Newspapers used to be regarded as bastions of proper English, one of the few places a person could reliably expect to see it used correctly. After all, their avowed goal was to provide an essential element of successful democracy – a well-informed public of people able to think for themselves.

Looks like those days is over.

And by the way, what is one to think about “Percent of possible sunshine in recent days,” which then informs us that there was zero sunshine on the three previous days? Wouldn’t the word “possible” be better used to predict the percent of sunshine in coming days, where the element of uncertainty justifies use of the word? Is it possible that there’s some uncertainty here about an easily measured and verifiable quality of weather during the three previous days?

Better add a dictionary to the desk, also.

.

 

 

Chicago Tribune death watch

“Lake-efect snow potential late Sunday”

Photo by  bizjournals.com

Photo by bizjournals.com

“Pattern shift suggest temperature downturn late next week”

Both of these come from the paper’s weather-page graphic by WGN-TV, a Chicago Tribune property. Both appear to have been composed by someone for whom English is a second language and then published without the benefit of copy editing.

As every die-hard delivery customer knows, the Chicago Tribune has shriveled in size and deteriorated in quality. Publishers blame shrinking revenues caused by the Internet luring away advertisers. But that explanation doesn’t go deep enough.

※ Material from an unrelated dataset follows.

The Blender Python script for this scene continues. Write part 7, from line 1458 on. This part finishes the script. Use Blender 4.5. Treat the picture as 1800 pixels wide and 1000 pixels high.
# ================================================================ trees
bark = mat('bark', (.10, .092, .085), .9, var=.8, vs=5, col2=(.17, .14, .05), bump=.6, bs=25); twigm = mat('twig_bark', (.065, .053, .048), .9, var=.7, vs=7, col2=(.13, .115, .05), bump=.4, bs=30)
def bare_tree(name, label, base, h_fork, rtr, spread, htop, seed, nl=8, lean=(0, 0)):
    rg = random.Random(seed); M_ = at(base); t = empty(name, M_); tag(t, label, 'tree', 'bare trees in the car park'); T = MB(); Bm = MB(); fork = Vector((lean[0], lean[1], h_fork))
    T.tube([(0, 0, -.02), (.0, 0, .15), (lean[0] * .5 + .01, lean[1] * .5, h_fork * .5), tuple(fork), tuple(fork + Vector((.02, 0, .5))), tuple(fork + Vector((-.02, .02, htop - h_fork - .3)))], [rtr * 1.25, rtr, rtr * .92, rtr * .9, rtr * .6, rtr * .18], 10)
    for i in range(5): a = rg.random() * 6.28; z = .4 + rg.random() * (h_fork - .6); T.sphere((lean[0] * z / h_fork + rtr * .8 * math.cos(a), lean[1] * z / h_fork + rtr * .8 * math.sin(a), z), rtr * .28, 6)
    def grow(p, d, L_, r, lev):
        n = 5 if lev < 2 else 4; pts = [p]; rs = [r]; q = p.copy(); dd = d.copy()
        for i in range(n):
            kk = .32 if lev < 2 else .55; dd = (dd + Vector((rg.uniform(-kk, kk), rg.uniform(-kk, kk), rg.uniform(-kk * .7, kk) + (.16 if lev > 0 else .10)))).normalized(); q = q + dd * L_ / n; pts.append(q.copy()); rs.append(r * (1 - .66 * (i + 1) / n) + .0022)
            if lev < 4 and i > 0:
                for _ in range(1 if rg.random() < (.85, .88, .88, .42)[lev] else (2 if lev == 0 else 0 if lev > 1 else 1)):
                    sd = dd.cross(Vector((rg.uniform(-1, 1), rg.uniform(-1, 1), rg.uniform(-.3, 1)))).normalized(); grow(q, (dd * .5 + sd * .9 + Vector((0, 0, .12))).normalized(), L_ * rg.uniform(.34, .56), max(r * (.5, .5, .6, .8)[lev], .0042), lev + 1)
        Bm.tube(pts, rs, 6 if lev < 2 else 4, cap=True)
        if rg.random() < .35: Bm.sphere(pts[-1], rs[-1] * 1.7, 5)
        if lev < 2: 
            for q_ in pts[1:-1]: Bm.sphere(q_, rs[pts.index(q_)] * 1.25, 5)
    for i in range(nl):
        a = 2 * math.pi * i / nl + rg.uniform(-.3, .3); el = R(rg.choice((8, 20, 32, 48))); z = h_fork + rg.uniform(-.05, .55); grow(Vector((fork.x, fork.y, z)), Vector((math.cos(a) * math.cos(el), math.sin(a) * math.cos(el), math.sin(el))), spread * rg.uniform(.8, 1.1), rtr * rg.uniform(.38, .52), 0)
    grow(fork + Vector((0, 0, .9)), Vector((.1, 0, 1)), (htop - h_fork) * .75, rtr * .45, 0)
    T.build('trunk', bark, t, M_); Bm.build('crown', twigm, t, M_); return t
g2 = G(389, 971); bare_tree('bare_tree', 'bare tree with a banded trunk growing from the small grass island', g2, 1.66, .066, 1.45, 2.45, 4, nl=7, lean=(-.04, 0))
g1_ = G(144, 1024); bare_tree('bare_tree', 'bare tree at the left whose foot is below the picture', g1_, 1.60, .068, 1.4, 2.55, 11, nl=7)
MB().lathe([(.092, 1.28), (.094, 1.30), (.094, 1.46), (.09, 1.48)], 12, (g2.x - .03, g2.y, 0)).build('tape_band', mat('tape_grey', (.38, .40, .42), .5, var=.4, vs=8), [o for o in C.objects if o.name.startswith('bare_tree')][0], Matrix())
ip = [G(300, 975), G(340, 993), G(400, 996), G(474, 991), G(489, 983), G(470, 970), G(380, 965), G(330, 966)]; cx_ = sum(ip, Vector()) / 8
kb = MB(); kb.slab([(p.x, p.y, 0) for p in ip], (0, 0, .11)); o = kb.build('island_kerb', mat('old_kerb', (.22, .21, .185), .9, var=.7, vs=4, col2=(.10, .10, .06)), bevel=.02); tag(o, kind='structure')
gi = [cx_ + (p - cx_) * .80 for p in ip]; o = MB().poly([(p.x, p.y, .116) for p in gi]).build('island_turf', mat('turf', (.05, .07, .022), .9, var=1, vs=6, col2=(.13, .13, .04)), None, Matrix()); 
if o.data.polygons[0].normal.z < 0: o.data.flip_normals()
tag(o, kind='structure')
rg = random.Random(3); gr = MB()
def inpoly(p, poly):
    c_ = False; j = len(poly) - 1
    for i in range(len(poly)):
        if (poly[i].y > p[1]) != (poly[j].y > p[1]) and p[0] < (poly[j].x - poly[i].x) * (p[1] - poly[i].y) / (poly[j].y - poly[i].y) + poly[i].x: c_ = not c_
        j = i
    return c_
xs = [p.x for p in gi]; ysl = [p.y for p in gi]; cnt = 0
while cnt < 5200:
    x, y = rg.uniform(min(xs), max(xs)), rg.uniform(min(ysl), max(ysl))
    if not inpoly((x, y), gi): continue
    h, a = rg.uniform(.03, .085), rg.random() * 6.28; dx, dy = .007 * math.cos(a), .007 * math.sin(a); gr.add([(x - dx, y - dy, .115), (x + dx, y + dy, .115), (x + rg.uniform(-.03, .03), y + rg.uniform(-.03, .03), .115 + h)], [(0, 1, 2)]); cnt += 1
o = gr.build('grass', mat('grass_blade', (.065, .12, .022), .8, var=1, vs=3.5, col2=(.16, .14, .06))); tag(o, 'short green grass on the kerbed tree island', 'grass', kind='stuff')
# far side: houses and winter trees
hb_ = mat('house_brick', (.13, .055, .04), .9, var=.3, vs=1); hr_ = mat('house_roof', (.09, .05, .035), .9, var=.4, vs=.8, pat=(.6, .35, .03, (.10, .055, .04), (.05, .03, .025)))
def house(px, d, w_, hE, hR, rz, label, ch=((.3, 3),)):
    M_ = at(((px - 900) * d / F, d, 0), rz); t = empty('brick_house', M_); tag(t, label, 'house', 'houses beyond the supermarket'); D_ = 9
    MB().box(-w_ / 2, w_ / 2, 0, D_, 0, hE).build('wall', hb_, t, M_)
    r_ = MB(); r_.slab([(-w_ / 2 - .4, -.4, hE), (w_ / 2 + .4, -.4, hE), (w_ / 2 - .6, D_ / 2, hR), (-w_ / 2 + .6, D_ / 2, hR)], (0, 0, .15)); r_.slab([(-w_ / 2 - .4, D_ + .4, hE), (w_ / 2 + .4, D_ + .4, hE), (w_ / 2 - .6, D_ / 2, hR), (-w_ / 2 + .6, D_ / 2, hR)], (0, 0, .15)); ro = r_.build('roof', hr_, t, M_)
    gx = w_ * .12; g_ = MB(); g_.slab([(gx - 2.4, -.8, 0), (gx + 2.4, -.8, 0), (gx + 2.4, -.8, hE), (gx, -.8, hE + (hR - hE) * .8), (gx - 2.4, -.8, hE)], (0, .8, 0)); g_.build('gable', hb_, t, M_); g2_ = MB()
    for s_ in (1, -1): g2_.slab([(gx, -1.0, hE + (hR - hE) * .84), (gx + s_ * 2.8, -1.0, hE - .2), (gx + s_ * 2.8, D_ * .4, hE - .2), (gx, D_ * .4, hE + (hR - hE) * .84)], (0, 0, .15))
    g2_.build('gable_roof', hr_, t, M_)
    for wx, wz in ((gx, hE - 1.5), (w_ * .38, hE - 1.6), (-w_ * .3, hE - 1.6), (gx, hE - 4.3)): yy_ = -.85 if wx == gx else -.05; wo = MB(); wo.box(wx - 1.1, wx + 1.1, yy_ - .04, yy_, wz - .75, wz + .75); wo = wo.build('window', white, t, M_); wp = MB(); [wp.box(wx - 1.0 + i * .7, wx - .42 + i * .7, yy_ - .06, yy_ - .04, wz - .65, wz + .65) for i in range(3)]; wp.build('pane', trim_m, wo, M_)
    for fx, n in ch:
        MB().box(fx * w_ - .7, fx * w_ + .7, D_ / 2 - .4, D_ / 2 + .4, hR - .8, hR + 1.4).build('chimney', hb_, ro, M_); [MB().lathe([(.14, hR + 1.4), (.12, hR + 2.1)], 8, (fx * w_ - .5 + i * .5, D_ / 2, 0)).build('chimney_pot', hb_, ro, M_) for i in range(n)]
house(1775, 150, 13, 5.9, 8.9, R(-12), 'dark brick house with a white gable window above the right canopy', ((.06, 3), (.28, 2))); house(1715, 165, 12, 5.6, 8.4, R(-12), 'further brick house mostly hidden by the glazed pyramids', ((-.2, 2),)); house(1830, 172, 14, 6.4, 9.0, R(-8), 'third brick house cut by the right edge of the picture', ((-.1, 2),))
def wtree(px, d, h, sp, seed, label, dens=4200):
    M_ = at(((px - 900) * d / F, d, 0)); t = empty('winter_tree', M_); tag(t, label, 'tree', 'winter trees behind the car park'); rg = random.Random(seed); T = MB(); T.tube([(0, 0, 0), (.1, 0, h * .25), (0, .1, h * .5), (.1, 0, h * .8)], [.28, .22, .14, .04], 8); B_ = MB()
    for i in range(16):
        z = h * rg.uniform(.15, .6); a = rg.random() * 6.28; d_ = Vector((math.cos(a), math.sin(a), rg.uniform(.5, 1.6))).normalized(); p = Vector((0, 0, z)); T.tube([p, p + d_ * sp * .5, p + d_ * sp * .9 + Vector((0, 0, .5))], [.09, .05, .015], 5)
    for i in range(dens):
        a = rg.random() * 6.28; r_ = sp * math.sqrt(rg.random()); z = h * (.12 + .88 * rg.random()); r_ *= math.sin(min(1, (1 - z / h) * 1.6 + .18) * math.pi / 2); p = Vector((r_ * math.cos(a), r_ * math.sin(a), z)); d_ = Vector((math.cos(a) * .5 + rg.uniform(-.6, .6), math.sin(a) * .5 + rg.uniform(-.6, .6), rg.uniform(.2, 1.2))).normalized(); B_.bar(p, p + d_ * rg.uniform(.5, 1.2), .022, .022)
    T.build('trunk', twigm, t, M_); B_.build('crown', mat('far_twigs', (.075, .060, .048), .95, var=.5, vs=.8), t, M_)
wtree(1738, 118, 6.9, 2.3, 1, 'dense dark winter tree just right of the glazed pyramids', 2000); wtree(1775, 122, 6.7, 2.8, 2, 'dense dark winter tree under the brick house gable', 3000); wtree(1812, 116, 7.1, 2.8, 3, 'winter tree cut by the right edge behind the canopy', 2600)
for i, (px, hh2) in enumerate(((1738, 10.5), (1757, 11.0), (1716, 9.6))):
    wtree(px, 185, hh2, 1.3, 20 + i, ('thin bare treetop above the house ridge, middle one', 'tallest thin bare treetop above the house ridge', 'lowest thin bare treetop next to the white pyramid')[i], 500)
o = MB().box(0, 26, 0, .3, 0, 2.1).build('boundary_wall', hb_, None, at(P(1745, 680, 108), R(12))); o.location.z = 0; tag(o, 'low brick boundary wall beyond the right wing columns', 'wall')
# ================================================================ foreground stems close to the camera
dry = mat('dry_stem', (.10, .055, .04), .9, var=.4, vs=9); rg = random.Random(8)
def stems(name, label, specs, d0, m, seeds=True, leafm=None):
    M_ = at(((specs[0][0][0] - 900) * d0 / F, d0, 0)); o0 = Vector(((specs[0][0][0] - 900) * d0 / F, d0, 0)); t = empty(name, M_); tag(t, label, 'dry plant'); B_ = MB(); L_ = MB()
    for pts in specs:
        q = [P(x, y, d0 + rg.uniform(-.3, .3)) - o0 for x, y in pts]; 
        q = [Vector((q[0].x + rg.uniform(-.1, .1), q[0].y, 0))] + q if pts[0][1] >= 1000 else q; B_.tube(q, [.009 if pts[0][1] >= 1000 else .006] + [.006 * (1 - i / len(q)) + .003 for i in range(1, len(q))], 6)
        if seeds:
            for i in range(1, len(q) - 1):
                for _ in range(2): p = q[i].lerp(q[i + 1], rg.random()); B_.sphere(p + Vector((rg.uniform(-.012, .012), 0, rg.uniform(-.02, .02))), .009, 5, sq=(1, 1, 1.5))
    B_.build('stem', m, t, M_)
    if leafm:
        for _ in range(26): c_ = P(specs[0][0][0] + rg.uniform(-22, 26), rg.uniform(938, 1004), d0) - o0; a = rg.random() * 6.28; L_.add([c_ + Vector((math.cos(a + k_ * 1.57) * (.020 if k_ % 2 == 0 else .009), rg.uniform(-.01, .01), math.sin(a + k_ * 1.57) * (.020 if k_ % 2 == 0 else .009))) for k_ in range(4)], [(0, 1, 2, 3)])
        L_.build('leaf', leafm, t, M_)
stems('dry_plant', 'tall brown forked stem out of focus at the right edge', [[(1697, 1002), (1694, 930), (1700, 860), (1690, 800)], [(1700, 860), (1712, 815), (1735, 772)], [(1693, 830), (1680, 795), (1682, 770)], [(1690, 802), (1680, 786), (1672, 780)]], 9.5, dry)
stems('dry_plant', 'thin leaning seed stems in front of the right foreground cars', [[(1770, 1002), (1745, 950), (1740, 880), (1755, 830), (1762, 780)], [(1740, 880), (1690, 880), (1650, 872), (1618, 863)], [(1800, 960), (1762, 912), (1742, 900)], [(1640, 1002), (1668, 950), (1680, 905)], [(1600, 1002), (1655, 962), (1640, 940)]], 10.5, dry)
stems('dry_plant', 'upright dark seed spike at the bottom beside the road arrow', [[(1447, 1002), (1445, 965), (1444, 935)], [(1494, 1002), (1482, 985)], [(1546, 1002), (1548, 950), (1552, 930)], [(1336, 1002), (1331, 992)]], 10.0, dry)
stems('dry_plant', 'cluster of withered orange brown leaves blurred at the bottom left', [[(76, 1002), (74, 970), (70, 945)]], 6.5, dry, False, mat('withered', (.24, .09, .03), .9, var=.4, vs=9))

Readers and advertisers abandoned newspapers because, like dinosaurs, newspaper publishers couldn’t adapt to a new environment. They clung to an old business model that included spending as little as possible on the newsroom. This worked well enough when times were good. Now that times are bad, they’ve doubled-down on it, starving the newsroom much like conservative Republicans aim to shrivel government by refusing to fund it adequately.

Newspaper publishers (not all of them, but in general) tend to loathe newsrooms, regarding them as nothing but overhead full of employees with bad attitudes who bring in no money but produce plenty of complaints from government officials and chamber-of-commerce types. When revenues began to tank 10 years ago, their first instinct was to cut newsroom budgets, lay off reporters, copy editors and photographers, outsource or centralize editorial functions, hope to get by with lower-paid, less experienced staffers and demand more work from them.

In the last gasps of its death throes, the Chicago Tribune still has produced some outstanding exposes, such as its stories about the ineffectiveness and dangers of a red-light camera program shot through with corruption. Imagine what it could do if it reinvested in its core function of delivering news, redefined its mission as in-depth explanation and analysis and gave up publishing a print edition of “daily” news already outdated by digital sources the day it’s printed.

It even enjoys the advantages of a huge market free from any competing papers and a large pool of unemployed, experienced ex-newsroom staffers.

All it needs is a publisher with imagination and guts.